Energy buyers used to making decisions to switch to third-party suppliers, based on savings derived from fixed price rates, are realizing that the future will be more challenging in determining the value of competitive contracts. Guaranteed savings may come only with variable-price contracts, and fixed prices will increasingly need to be judged against a moving utility benchmark. This phenomenon, coupled with volatility and rising prices, makes it critical for buyers to keep a weather eye on tariff changes, wholesale indices and overall pricing trends.
So what's a buyer to do? In this changing environment, two buying strategies emerge. One is to quickly execute a series of short-term contracts based on default rates, as they become known. The other is to "shop" almost continuously, looking for reasonably good times to lock in prices (possibly for longer terms) that do not necessarily coincide with the end of current contracts.

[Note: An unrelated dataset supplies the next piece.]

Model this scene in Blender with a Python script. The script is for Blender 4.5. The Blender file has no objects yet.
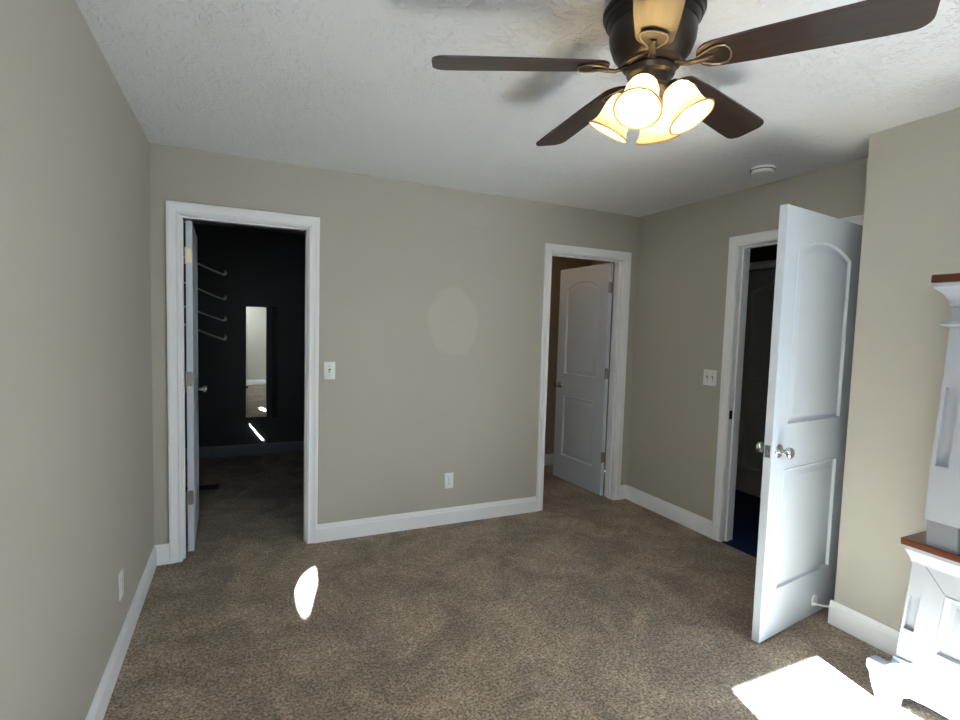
import bpy, bmesh, math, random
from mathutils import Vector, Matrix
random.seed(4)
C = bpy.context.scene.collection
PI = math.pi
# ------------------------------------------------------------------ camera
F_PX = 513.54
yaw, pitch, roll = 0.4346, -0.0651, 0.0292
cam_d = bpy.data.cameras.new('camera'); cam = bpy.data.objects.new('camera', cam_d); C.objects.link(cam)
fw = Vector((math.sin(yaw)*math.cos(pitch), math.cos(yaw)*math.cos(pitch), math.sin(pitch)))
rt = Vector((math.cos(yaw), -math.sin(yaw), 0)); up = rt.cross(fw)
r2 = rt*math.cos(roll) + up*math.sin(roll); u2 = -rt*math.sin(roll) + up*math.cos(roll)
M = Matrix((r2, u2, -fw)).transposed().to_4x4(); M.translation = Vector((0.4738, -3.4761, 1.4531))
cam.matrix_world = M
cam_d.sensor_width = 36; cam_d.lens = F_PX*36/960; cam_d.shift_y = 2.2/960; cam_d.clip_start = .02
bpy.context.scene.camera = cam
# ------------------------------------------------------------------ light
vs = bpy.context.scene.view_settings
vs.view_transform = 'Standard'; vs.look = 'None'; vs.gamma = 1; vs.use_curve_mapping = False
vs.exposure = 0.50
w = bpy.data.worlds.new('sky'); bpy.context.scene.world = w; w.use_nodes = True
bg = w.node_tree.nodes['Background']; bg.inputs[0].default_value = (.62, .80, 1, 1); bg.inputs[1].default_value = 1.5
SUN = Vector((.25, 1, -.52)).normalized()
def lamp(name, kind, loc, energy, color, direction=None, **kw):
    l = bpy.data.lights.new(name, kind); l.energy = energy; l.color = color
    for k, x in kw.items(): setattr(l, k, x)
    o = bpy.data.objects.new(name, l); C.objects.link(o); o.location = loc
    if direction: o.rotation_euler = Vector(direction).to_track_quat('-Z', 'Y').to_euler()
    return o
lamp('sun', 'SUN', (0, -8, 6), 255, (.72, .88, 1), SUN, angle=.012)
# daylight entering by the rear window
lamp('window_daylight', 'AREA', (2.45, -4.30, 1.35), 5, (.84, .92, 1), (-.12, 1, -.05), shape='RECTANGLE', size=1.3, size_y=1.3)
# daylight entering by the left window behind the camera
lamp('left_window_daylight', 'AREA', (.03, -3.83, 1.80), 22, (.86, .93, 1), (1, .15, -.12), shape='RECTANGLE', size=.9, size_y=.8)
# ------------------------------------------------------------------ materials
def lin(c):
    return tuple((x/12.92 if x <= .04045 else ((x+.055)/1.055)**2.4) for x in [v/255 for v in c]) + (1,)
def mat(name, col, rough=.5, metal=0, bump=None, var=None, spec=.5, coat=0, srgb=True):
    m = bpy.data.materials.new(name); m.use_nodes = True
    nt = m.node_tree; b = nt.nodes['Principled BSDF']
    c = lin(col) if srgb else tuple(col)+(1,)
    b.inputs['Base Color'].default_value = c; b.inputs['Roughness'].default_value = rough
    b.inputs['Metallic'].default_value = metal; b.inputs['Specular IOR Level'].default_value = spec
    b.inputs['Coat Weight'].default_value = coat; b.inputs['Coat Roughness'].default_value = .12
    tc = nt.nodes.new('ShaderNodeTexCoord')
    if var:   # (scale, amount)
        n = nt.nodes.new('ShaderNodeTexNoise'); n.inputs['Scale'].default_value = var[0]; n.inputs['Detail'].default_value = 5
        nt.links.new(tc.outputs['Object'], n.inputs['Vector'])
        r = nt.nodes.new('ShaderNodeMapRange'); r.inputs[1].default_value = .3; r.inputs[2].default_value = .7
        r.inputs[3].default_value = 1-var[1]; r.inputs[4].default_value = 1+var[1]
        nt.links.new(n.outputs['Fac'], r.inputs[0])
        mx = nt.nodes.new('ShaderNodeMix'); mx.data_type = 'RGBA'; mx.blend_type = 'MULTIPLY'; mx.inputs[0].default_value = 1
        mx.inputs[6].default_value = c; nt.links.new(r.outputs[0], mx.inputs[7]); nt.links.new(mx.outputs[2], b.inputs['Base Color'])
        m['mix'] = mx.name
    if bump:  # (scale, strength, distance)
        n = nt.nodes.new('ShaderNodeTexNoise'); n.inputs['Scale'].default_value = bump[0]; n.inputs['Detail'].default_value = 4
        nt.links.new(tc.outputs['Object'], n.inputs['Vector'])
        bp = nt.nodes.new('ShaderNodeBump'); bp.inputs['Strength'].default_value = bump[1]; bp.inputs['Distance'].default_value = bump[2]
        nt.links.new(n.outputs['Fac'], bp.inputs['Height']); nt.links.new(bp.outputs[0], b.inputs['Normal'])
    return m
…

The first strategy offers a higher certainty of short-term savings, but suppliers may grow weary of competing for short-term lengths for all but the largest loads, and the move toward hourly pricing will erode the territories in which this can effectively be done. The second strategy - that of non-stop shopping - requires considerable time and sophisticated information resources to execute properly. And it comes with the additional risk of making forward commitments that may or may not prove to be optimal with the passage of time. How do you mitigate that risk? Seek better decision-making tools, and help your company understand that energy procurement, like investment management, will entail taking measured and appropriate risks.